▸ What you need to do
Make an exact copy of all the data.

━━━━━━━━━━━━━━━━

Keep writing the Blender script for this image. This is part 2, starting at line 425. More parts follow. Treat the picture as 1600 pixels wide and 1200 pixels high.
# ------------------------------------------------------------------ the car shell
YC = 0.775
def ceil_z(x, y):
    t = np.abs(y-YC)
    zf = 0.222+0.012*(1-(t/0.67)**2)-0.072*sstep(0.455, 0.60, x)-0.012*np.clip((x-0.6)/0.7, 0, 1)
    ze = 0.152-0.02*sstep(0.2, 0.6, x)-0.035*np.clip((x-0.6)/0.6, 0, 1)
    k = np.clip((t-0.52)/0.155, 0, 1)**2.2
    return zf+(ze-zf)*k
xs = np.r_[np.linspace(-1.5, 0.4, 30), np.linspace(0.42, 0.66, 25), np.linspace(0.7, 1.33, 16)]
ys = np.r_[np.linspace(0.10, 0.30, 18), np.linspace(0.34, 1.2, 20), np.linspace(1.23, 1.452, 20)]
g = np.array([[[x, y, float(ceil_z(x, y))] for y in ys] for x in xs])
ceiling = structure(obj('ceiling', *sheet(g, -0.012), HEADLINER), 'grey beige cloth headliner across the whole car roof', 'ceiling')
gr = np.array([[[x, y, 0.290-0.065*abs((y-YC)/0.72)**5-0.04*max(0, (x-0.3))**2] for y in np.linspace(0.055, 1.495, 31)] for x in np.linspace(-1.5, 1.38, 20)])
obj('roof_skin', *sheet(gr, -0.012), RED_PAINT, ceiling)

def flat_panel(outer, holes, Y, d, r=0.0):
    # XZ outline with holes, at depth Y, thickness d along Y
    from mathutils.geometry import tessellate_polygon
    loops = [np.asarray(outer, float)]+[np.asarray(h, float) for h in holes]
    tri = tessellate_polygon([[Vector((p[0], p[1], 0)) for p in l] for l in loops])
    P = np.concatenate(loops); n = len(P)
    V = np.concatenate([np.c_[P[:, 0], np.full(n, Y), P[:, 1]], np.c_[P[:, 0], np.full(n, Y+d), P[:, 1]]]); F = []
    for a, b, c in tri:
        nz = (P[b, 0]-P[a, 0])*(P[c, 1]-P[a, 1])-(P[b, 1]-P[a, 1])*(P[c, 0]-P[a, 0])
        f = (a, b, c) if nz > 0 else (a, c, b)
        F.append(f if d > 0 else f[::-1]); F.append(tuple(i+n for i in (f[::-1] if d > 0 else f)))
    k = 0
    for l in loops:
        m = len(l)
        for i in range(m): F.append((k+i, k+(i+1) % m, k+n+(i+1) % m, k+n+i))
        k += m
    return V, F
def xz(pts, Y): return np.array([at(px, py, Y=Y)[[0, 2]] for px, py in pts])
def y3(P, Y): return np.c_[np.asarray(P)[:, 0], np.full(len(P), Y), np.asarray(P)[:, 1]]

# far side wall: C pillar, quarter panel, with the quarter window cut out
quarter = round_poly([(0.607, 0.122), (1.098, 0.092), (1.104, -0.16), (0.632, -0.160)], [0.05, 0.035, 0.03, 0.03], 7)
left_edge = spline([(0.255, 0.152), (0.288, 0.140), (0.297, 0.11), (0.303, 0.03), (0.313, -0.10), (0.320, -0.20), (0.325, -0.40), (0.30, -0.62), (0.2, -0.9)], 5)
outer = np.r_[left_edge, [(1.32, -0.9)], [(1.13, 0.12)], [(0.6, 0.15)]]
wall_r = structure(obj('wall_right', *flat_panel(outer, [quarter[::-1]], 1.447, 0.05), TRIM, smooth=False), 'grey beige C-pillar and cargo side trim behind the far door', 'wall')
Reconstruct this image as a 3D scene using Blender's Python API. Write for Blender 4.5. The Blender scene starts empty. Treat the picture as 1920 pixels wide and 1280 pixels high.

━━━━━━━━━━━━━━━━

▸ Answer to the problem
Keep writing the Blender script for this image. This is part 2, starting at line 425. More parts follow. Treat the picture as 1600 pixels wide and 1200 pixels high.
# ------------------------------------------------------------------ the car shell
YC = 0.775
def ceil_z(x, y):
    t = np.abs(y-YC)
    zf = 0.222+0.012*(1-(t/0.67)**2)-0.072*sstep(0.455, 0.60, x)-0.012*np.clip((x-0.6)/0.7, 0, 1)
    ze = 0.152-0.02*sstep(0.2, 0.6, x)-0.035*np.clip((x-0.6)/0.6, 0, 1)
    k = np.clip((t-0.52)/0.155, 0, 1)**2.2
    return zf+(ze-zf)*k
xs = np.r_[np.linspace(-1.5, 0.4, 30), np.linspace(0.42, 0.66, 25), np.linspace(0.7, 1.33, 16)]
ys = np.r_[np.linspace(0.10, 0.30, 18), np.linspace(0.34, 1.2, 20), np.linspace(1.23, 1.452, 20)]
g = np.array([[[x, y, float(ceil_z(x, y))] for y in ys] for x in xs])
ceiling = structure(obj('ceiling', *sheet(g, -0.012), HEADLINER), 'grey beige cloth headliner across the whole car roof', 'ceiling')
gr = np.array([[[x, y, 0.290-0.065*abs((y-YC)/0.72)**5-0.04*max(0, (x-0.3))**2] for y in np.linspace(0.055, 1.495, 31)] for x in np.linspace(-1.5, 1.38, 20)])
obj('roof_skin', *sheet(gr, -0.012), RED_PAINT, ceiling)

def flat_panel(outer, holes, Y, d, r=0.0):
    # XZ outline with holes, at depth Y, thickness d along Y
    from mathutils.geometry import tessellate_polygon
    loops = [np.asarray(outer, float)]+[np.asarray(h, float) for h in holes]
    tri = tessellate_polygon([[Vector((p[0], p[1], 0)) for p in l] for l in loops])
    P = np.concatenate(loops); n = len(P)
    V = np.concatenate([np.c_[P[:, 0], np.full(n, Y), P[:, 1]], np.c_[P[:, 0], np.full(n, Y+d), P[:, 1]]]); F = []
    for a, b, c in tri:
        nz = (P[b, 0]-P[a, 0])*(P[c, 1]-P[a, 1])-(P[b, 1]-P[a, 1])*(P[c, 0]-P[a, 0])
        f = (a, b, c) if nz > 0 else (a, c, b)
        F.append(f if d > 0 else f[::-1]); F.append(tuple(i+n for i in (f[::-1] if d > 0 else f)))
    k = 0
    for l in loops:
        m = len(l)
        for i in range(m): F.append((k+i, k+(i+1) % m, k+n+(i+1) % m, k+n+i))
        k += m
    return V, F
def xz(pts, Y): return np.array([at(px, py, Y=Y)[[0, 2]] for px, py in pts])
def y3(P, Y): return np.c_[np.asarray(P)[:, 0], np.full(len(P), Y), np.asarray(P)[:, 1]]

# far side wall: C pillar, quarter panel, with the quarter window cut out
quarter = round_poly([(0.607, 0.122), (1.098, 0.092), (1.104, -0.16), (0.632, -0.160)], [0.05, 0.035, 0.03, 0.03], 7)
left_edge = spline([(0.255, 0.152), (0.288, 0.140), (0.297, 0.11), (0.303, 0.03), (0.313, -0.10), (0.320, -0.20), (0.325, -0.40), (0.30, -0.62), (0.2, -0.9)], 5)
outer = np.r_[left_edge, [(1.32, -0.9)], [(1.13, 0.12)], [(0.6, 0.15)]]
wall_r = structure(obj('wall_right', *flat_panel(outer, [quarter[::-1]], 1.447, 0.05), TRIM, smooth=False), 'grey beige C-pillar and cargo side trim behind the far door', 'wall')
Reconstruct this image as a 3D scene using Blender's Python API. Write for Blender 4.5. The Blender scene starts empty. Treat the picture as 1920 pixels wide and 1280 pixels high.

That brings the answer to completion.